▶ Your objective
Reproduce the material below line by line, beginning with its first line and ending with the line that contains "t = thing('rubble_heap', 'heap"; leave out pictures.

▶ Dataset content
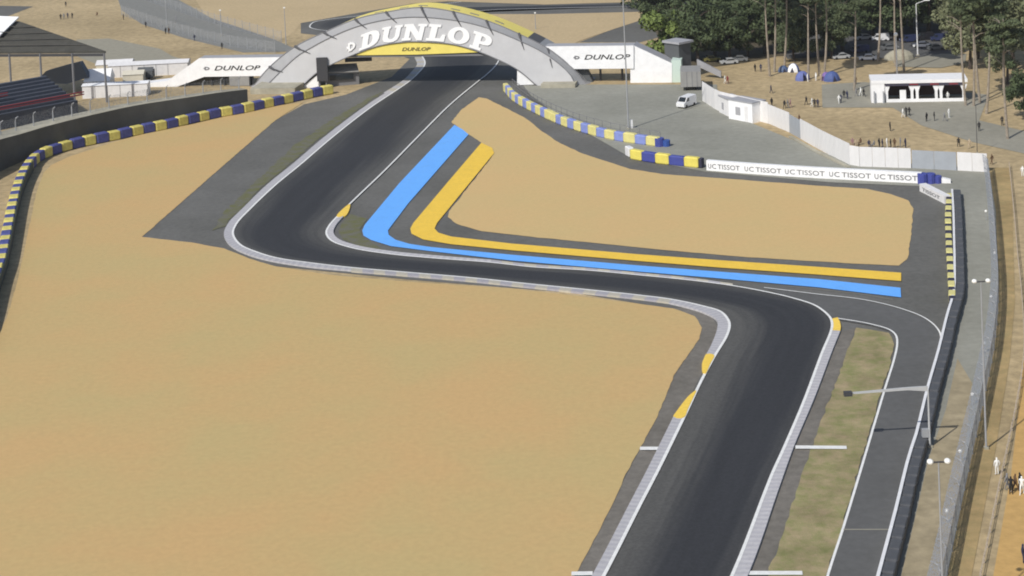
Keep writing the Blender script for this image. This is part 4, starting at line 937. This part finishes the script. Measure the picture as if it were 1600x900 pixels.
# parked cars under the trees
CP = {'dark blue': mat('dark blue paint', (.03, .04, .10), .3, spec=.5), 'silver': mat('silver paint', (.42, .43, .44), .3, spec=.5), 'black': mat('black paint', (.02, .02, .025), .3, spec=.5), 'white': mat('white car paint', (.75, .75, .76), .3), 'yellow': mat('mustard paint', (.20, .18, .06), .4), 'grey': mat('grey paint', (.16, .165, .17), .3, spec=.5)}
CARS = [(1112, 96, 'yellow', 'mustard yellow car in the shade of the dark trees', 'car'), (1139, 100, 'silver', 'silver car parked right of the mustard yellow one', 'car'), (1155, 96, 'grey', 'grey car at the shady edge of the camp lawn', 'car'), (1344, 82, 'dark blue', 'dark blue van parked between the pale camp pine and the crooked pine', 'van'),
        (1314, 92, 'silver', 'silver car nearest the right end of the camp', 'car'), (1356, 94, 'white', 'white car in the front row below the dark blue van', 'car'), (1390, 78, 'grey', 'grey car left of the pine behind the kiosk', 'car'), (1420, 66, 'dark blue', 'dark blue van left of the tall lamp', 'van'), (1446, 62, 'black', 'black van right of the tall lamp', 'van'), (1468, 64, 'dark blue', 'dark blue van at the right end of the row', 'van'),
        (1440, 74, 'white', 'white car in front of the black van', 'car'), (1350, 62, 'silver', 'silver car in the back row', 'car'), (1376, 64, 'white', 'white van in the back row', 'van'), (1462, 78, 'grey', 'grey car at the front right of the car park', 'car')]
for px, py, c_, lb, kd in CARS: vehicle('parked_'+kd, lb, G(px, py), R(random.choice((8, 188, 170))), CP[c_], 'vehicles parked under the trees', kd)
t = thing('rubble_heap', 'heap of pale earth in front of the parked vans', 'earth heap', G(1408, 94)); b = B(); b.ball((0, 1.5, .2), (3.6, 2.2, 2.2), 0, 12, 8); b.ball((-2.2, 1.2, .1), (1.8, 1.6, 1.6), 0, 10, 6); b.build('earth', [M_conc], t)

# ---------------------------------------------------------------- lamp posts, poles, catch fence
def pole(name, label, px, py, pytop, r, m, cat, group=None):
    h = rise(px, py, pytop); t = thing(name, label, cat, G(px, py), 0, group); b = B(); b.tube([(0, 0, 0), (0, 0, h)], [r, r*.6], 8); b.build('mast', [m], t); b = B(); b.box((0, 0, .15), (r*4, r*4, .3)); b.build('base', [M_conc], t); return t, h
def heads(t, h, sp=.75):
    b = B(); b.tube([(-sp, 0, h), (sp, 0, h)], .08, 6); b.build('crossarm', [M_dk], t)
    for s in (-1, 1):
        b = B(); b.ball((s*sp, -.1, h+.1), (.29, .34, .24), 0, 10, 6); b.build('floodlight', [M_globe], t)
t, h = pole('floodlight_mast', 'tall mast with two white floodlights standing by the catch fence', 1541, 702, 440, .12, M_steel, 'lamp post', 'twin floodlight masts'); heads(t, h)
t, h = pole('floodlight_mast', 'twin floodlight mast whose white heads show just below the arm pole', 1476, 1010, 722, .11, M_steel, 'lamp post', 'twin floodlight masts'); heads(t, h)
t, h = pole('signal_pole', 'steel pole with long horizontal arm reaching over the service road', 1453, 700, 610, .14, M_pole, 'pole')
k = F/G(1453, 700).y; al = 123/k
b = B(); b.prism([(0, 0, h-.1), (0, 0, h+.45), (-2.2, 0, h+.42), (-al, 0, h+.12), (-al, 0, h-.06), (-2.2, 0, h+.12)], (0, .2, 0)); b.build('arm', [M_pole], t)
b = B(); b.box((-al-.3, .1, h), (.9, .6, .45)); b.build('camera_head', [M_dk], t)
b = B(); b.box((-.45, .1, 1.7), (.7, .5, .9)); b.build('control_box', [M_steel], t)
t, h = pole('lamp_post', 'thin tall lamp post standing on the paddock yard right of the arch', 982, 202, -30, .17, M_steel, 'lamp post'); b = B(); b.box((.7, .6, .9), (.5, .4, 1.8)); b.build('cabinet', [M_steelw], t)
b = B(); b.tube([(0, 0, h), (-1.6, 0, h+.5)], .08, 6); b.build('bracket', [M_steel], t)
b = B(); b.box((-1.9, 0, h+.5), (.8, .35, .2)); b.build('lamp_head', [M_globe], t)
t, h = pole('lamp_post', 'grey lamp post among the parked vans', 1434, 87, 6, .18, M_steelw, 'lamp post'); b = B(); b.tube([(0, 0, h), (2.4, 0, h+.8)], .1, 6); b.build('bracket', [M_steelw], t); b = B(); b.box((2.6, 0, h+.8), (1.4, .5, .3)); b.build('lamp_head', [M_globe], t)
t, h = pole('lamp_post', 'short white lamp post behind the kiosk roof', 1402, 122, 54, .2, M_steelw, 'lamp post'); b = B(); b.ball((0, 0, h), .5, 0); b.build('lamp_head', [M_globe], t)
t, h = pole('flag_pole', 'thin dark pole rising behind the short right length of hoarding', 1527, 240, 165, .07, M_dk, 'pole')
FL = [(346, 56, 16, 'far thin pole beside the fenced track at the top left'), (447, 70, 12, 'far thin pole left of the arch crown'), (261, 42, -20, 'far lamp pole in the fenced lane at the top left'), (837, 46, 20, 'thin far post seen right of the arch crown')]
for px, py, pt, lb in FL: t, h = pole('far_pole', lb, px, py, pt, .13, M_steel, 'pole'); b = B(); b.box((0, 0, h), (.5, .4, .3)); b.build('lamp_head', [M_globe], t)
GL = [(1541, 345, 330, 'white globe lamp by the end of the hoarding'), (1555, 410, 395, 'second white globe lamp from the hoarding'), (1549, 479, 463, 'white globe lamp right of the twin floodlights'), (1538, 553, 536, 'white globe lamp below the twin floodlights'), (1520, 634, 616, 'white globe lamp level with the arm pole'), (1501, 724, 705, 'white globe lamp just right of the lower floodlights'), (1480, 818, 798, 'lowest white globe lamp in the picture'), (1557, 322, 312, 'farthest globe lamp near the corner of the hoarding')]
for px, py, pt, lb in GL[:7]:
    h = rise(px, py, pt); t = thing('globe_lamp', lb, 'lamp', G(px, py), 0, 'globe lamps along the catch fence')
    b = B(); b.tube([(0, 0, 0), (0, 0, h)], .05, 6); b.build('stem', [M_steel], t); b = B(); b.ball((0, 0, h), .22, 0, 10, 6); b.build('globe', [M_globe], t)
t = thing('catch_fence', 'high grey mesh catch fence down the right side, its posts leaning toward the track', 'fence')
FW_ = GP([(1544, 272), (1551, 330), (1557, 400), (1560, 470), (1553, 550), (1541, 610), (1522, 700), (1500, 800), (1480, 898), (1432, 1110)], 0, 6); D = resample(FW_, 38); nn = normals2(D)
for i, p in enumerate(D):
    b = B(); n_ = nn[i] if nn[i].x < 0 else -nn[i]; b.tube([p, p+EZ*2.6, p+EZ*3.2+n_*.3, p+EZ*3.5+n_*.9], .08, 5); b.build('post', [M_steel], t)
for i in range(len(D)-1):
    n0 = nn[i] if nn[i].x < 0 else -nn[i]; b = B(); b.quad(D[i]+EZ*.05, D[i+1]+EZ*.05, D[i+1]+EZ*2.6, D[i]+EZ*2.6); b.quad(D[i]+EZ*2.6, D[i+1]+EZ*2.6, D[i+1]+EZ*3.5+n0*.9, D[i]+EZ*3.5+n0*.9); b.build('mesh_panel', [M_meshd], t, fix=False)
for z in (.5, 1.3, 2.1, 2.7):
    b = B(); b.tube([p+EZ*z for p in D], .035, 4); b.build('cable', [M_steel], t)
t = thing('post_and_rail_fence', 'low wooden post and rail fence between the bank and the sand path', 'fence')
FR = GP([(1577, 262), (1585, 340), (1590, 400), (1597, 470), (1600, 560), (1588, 640), (1566, 745), (1536, 890), (1490, 1110)], 0, 6); D = resample(FR, 56)
pm2 = bpy.data.meshes.new('post'); bm = bmesh.new(); bmesh.ops.create_cube(bm, size=1); bm.to_mesh(pm2); bm.free(); M_wood = mat('weathered wood', (.50, .42, .33), .9, .2, 2); pm2.materials.append(M_wood)
for p in D: o = bpy.data.objects.new('post', pm2); link(o, t); o.location = (p.x, p.y, .55); o.scale = (.10, .10, .95)
for z in (.45, .9): b = B(); b.tube([p+EZ*z for p in D], .04, 4); b.build('rail', [M_wood], t)
# far mesh fence lanes at the top left
t = thing('mesh_fence', 'far grey mesh fence beside the lane at the top left', 'fence')
for px in ([(190, 24), (260, 48), (345, 70), (430, 84)], [(205, -6), (260, 12), (330, 36), (440, 66)]):
    D = resample(GP(px, 0, 6), 26)
    for i, p in enumerate(D): b = B(); b.tube([p, p+EZ*3.4], .07, 5); b.build('post', [M_steel], t)
    for i in range(len(D)-1): b = B(); b.quad(D[i], D[i+1], D[i+1]+EZ*3.2, D[i]+EZ*3.2); b.build('mesh_panel', [M_mesh], t, fix=False)
for i, (px, py, lb) in enumerate(((800, 121, ''),)): pass
t = thing('rail_fence', 'low grey rail along the back of the pale paddock tyre barrier', 'guard rail')
D = resample([p+Vector((1.6, 1.0, 0)) for p in GP([(790, 140), (822, 164), (880, 192), (940, 210), (1020, 226)], 0, 6)], 26)
for p in D: b = B(); b.tube([p, p+EZ*2.3], .05, 5); b.build('post', [M_trim], t)
for z in (1.2, 2.2): b = B(); b.tube([p+EZ*z for p in D], .06, 4); b.build('rail', [M_trim], t)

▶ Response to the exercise
Keep writing the Blender script for this image. This is part 4, starting at line 937. This part finishes the script. Measure the picture as if it were 1600x900 pixels.
# parked cars under the trees
CP = {'dark blue': mat('dark blue paint', (.03, .04, .10), .3, spec=.5), 'silver': mat('silver paint', (.42, .43, .44), .3, spec=.5), 'black': mat('black paint', (.02, .02, .025), .3, spec=.5), 'white': mat('white car paint', (.75, .75, .76), .3), 'yellow': mat('mustard paint', (.20, .18, .06), .4), 'grey': mat('grey paint', (.16, .165, .17), .3, spec=.5)}
CARS = [(1112, 96, 'yellow', 'mustard yellow car in the shade of the dark trees', 'car'), (1139, 100, 'silver', 'silver car parked right of the mustard yellow one', 'car'), (1155, 96, 'grey', 'grey car at the shady edge of the camp lawn', 'car'), (1344, 82, 'dark blue', 'dark blue van parked between the pale camp pine and the crooked pine', 'van'),
        (1314, 92, 'silver', 'silver car nearest the right end of the camp', 'car'), (1356, 94, 'white', 'white car in the front row below the dark blue van', 'car'), (1390, 78, 'grey', 'grey car left of the pine behind the kiosk', 'car'), (1420, 66, 'dark blue', 'dark blue van left of the tall lamp', 'van'), (1446, 62, 'black', 'black van right of the tall lamp', 'van'), (1468, 64, 'dark blue', 'dark blue van at the right end of the row', 'van'),
        (1440, 74, 'white', 'white car in front of the black van', 'car'), (1350, 62, 'silver', 'silver car in the back row', 'car'), (1376, 64, 'white', 'white van in the back row', 'van'), (1462, 78, 'grey', 'grey car at the front right of the car park', 'car')]
for px, py, c_, lb, kd in CARS: vehicle('parked_'+kd, lb, G(px, py), R(random.choice((8, 188, 170))), CP[c_], 'vehicles parked under the trees', kd)
t = thing('rubble_heap', 'heap of pale earth in front of the parked vans', 'earth heap', G(1408, 94)); b = B(); b.ball((0, 1.5, .2), (3.6, 2.2, 2.2), 0, 12, 8); b.ball((-2.2, 1.2, .1), (1.8, 1.6, 1.6), 0, 10, 6); b.build('earth', [M_conc], t)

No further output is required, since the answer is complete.